Everything is Miscellaneous

I’ve been waiting to get my hands on David Weinberger’s latest book Everything is Miscellaneous: The Power of the New Digital Disorder, but unfortunately it arrived from Amazon the afternoon I left for my four day trip to Illinois. (Btw, anyone see where I was yesterday???) Being the impatient type that I am, I picked up a copy in a bookstore yesterday, and while I haven’t gotten too far into it, I’m glad I did. (Plane ride home tonight…)

Anyway, I know it’s cheating, and on some level ironic, but the first thing I did was check out the decidedly un-miscellaneous index to see what he had written about education. Unfortunately, though not surprisingly, the answer was not much. And I have no doubt that as I read through this, there will be all sorts of connections to our own issues and struggles with the changing structure of knowledge and information.
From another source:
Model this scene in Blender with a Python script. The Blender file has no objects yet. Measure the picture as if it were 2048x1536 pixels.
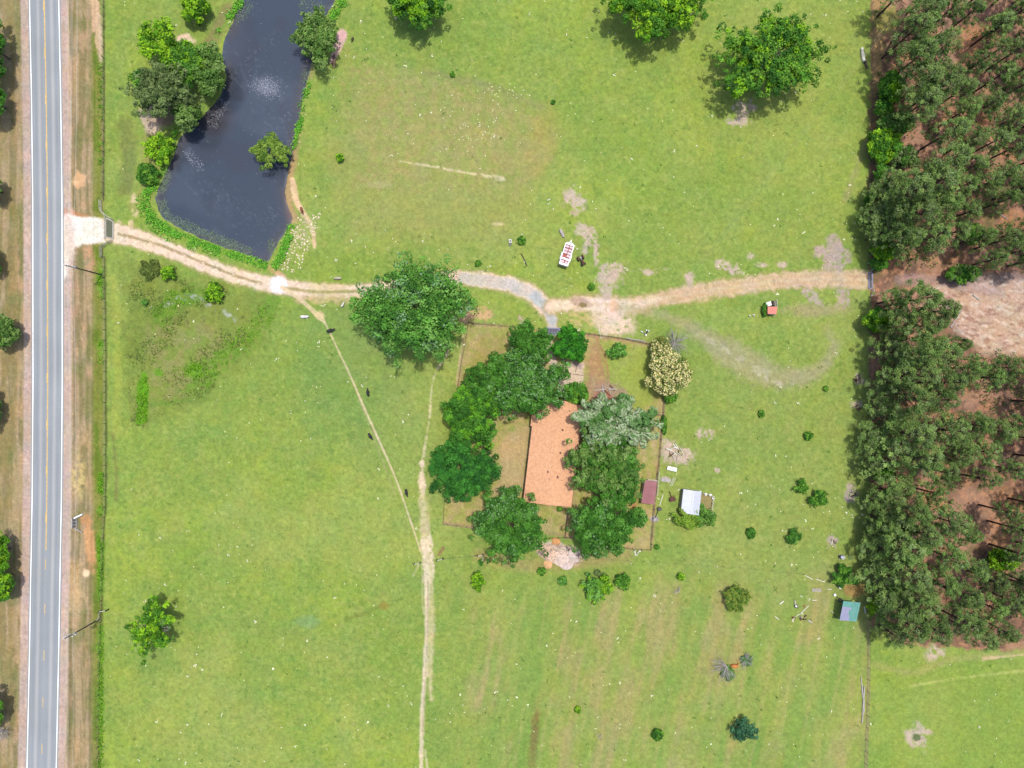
import bpy, math, random
import numpy as np
from mathutils import Vector
D = bpy.data
SC = bpy.context.scene
COL = SC.collection
# ------------------------------------------------------------------ camera, sky, sun, exposure
CAM_H = 160.0                       # metres above the pasture
cam_d = D.cameras.new('camera'); cam = D.objects.new('camera', cam_d); COL.objects.link(cam)
cam.location = (0, 0, CAM_H); cam.rotation_euler = (0, 0, 0)
cam_d.sensor_fit = 'HORIZONTAL'; cam_d.angle = 2*math.atan(128.0/CAM_H)
cam_d.clip_start = 1; cam_d.clip_end = 9000
SC.camera = cam
SUN_EL, SUN_AZ = 76.5, 37.0         # elevation, bearing clockwise from +Y
w = D.worlds.new('World'); SC.world = w; w.use_nodes = True
nt = w.node_tree; bg = nt.nodes['Background']; bg.inputs[1].default_value = 0.15
sky = nt.nodes.new('ShaderNodeTexSky'); sky.sky_type = 'NISHITA'; sky.sun_disc = False
sky.sun_elevation = math.radians(SUN_EL); sky.sun_rotation = math.radians(SUN_AZ)
sky.air_density = 1.0; sky.dust_density = 2.5; sky.ozone_density = 1.0
nt.links.new(sky.outputs[0], bg.inputs[0])
sun_d = D.lights.new('sun', 'SUN'); sun_d.energy = 2.7; sun_d.angle = math.radians(1.6); sun_d.color = (1, .96, .9)
sun = D.objects.new('sun', sun_d); COL.objects.link(sun)
_a, _e = math.radians(SUN_AZ), math.radians(SUN_EL)
sdir = Vector((math.sin(_a)*math.cos(_e), math.cos(_a)*math.cos(_e), math.sin(_e)))
sun.rotation_euler = sdir.to_track_quat('Z', 'Y').to_euler(); sun.location = (40, 50, 200)
vs = SC.view_settings; vs.view_transform = 'Standard'; vs.look = 'None'; vs.exposure = 1.5; vs.gamma = 1
vs.use_curve_mapping = False
# ------------------------------------------------------------------ helpers
K = 0.3                             # albedo of a surface that shows as this sRGB colour in sunlight
def lin(c, k=K):
    a = np.asarray(c, float)/255.0
    return np.where(a <= .04045, a/12.92, ((a+.055)/1.055)**2.4)*k
def P(px, py, h=0.0):               # ground position of a thing seen at that place of the 2048x1536 map, h metres up
    k = (1-h/CAM_H)/8.0
    return (px-1024)*k, (768-py)*k
def tag(o, label=None, cat=None, group=None, kind=None):
    if label: o['label'] = label
    if cat: o['category'] = cat
    if group: o['group'] = group
    if kind: o['kind'] = kind
    return o
def thing(name, label, cat, loc=(0, 0, 0), rz=0.0, group=None):
    o = D.objects.new(name, None); COL.objects.link(o)
    o.location = loc; o.rotation_euler = (0, 0, rz); o.empty_display_size = .3
    return tag(o, label, cat, group)
def npmesh(name, V, F, mat, colors=None, smooth=False):
    V = np.asarray(V, np.float32); F = np.asarray(F, np.int32)
    me = D.meshes.new(name); n = F.shape[1]
    me.vertices.add(len(V)); me.vertices.foreach_set('co', V.ravel())
    me.loops.add(F.size); me.loops.foreach_set('vertex_index', F.ravel())
    me.polygons.add(len(F))
    me.polygons.foreach_set('loop_start', np.arange(0, F.size, n, dtype=np.int32))
    me.polygons.foreach_set('loop_total', np.full(len(F), n, np.int32))
    if smooth: me.polygons.foreach_set('use_smooth', np.ones(len(F), bool))
    me.update(calc_edges=True)
    if colors is not None:
        a = me.color_attributes.new('Col', 'FLOAT_COLOR', 'POINT')
        c = np.ones((len(V), 4), np.float32); c[:, :3] = colors
        a.data.foreach_set('color', c.ravel())
    me.materials.append(mat)
    return me
def link(name, me, parent=None):
    o = D.objects.new(name, me); COL.objects.link(o)
    if parent: o.parent = parent
    return o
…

But anyway, here’s a taste.

At one point, Weinberger discusses “Social Knowers,” and he describes the typical Massachusetts classroom at the end of the year where students are taking standardized tests.

The implicit lesson is unmistakable: Knowing is something done by individuals. It is something that happens inside of your brain. The mark of knowing is being able to fill in a paper with the right answers. Knowledge could not get any less social. In fact, in those circumstances when knowledge is social we call it cheating.

Nor could the disconnect get much wider between the official state view of education and how our children are learning. In most American households, the computer on which students do their homework is likely to be connected to the Net. Even if their teachers let them use only approved sources on the Web, chances are good that any particular student, including your son or daughter, has four or five instant messaging sessions open as he or she does homework. They have their friends with them as they learn…

One thing is for sure: When our kids become teachers, they’re not going to be administering tests to students sitting in a neat grid of separated desks with the shades down.

I hope he’s right…

One last observation. Yesterday in a workshop with some independent school teachers, we were talking about IM, and someone said that she had a student tell her that IM is where the drama in her life plays out. It struck me how powerful that tool can be and how different that is even for me.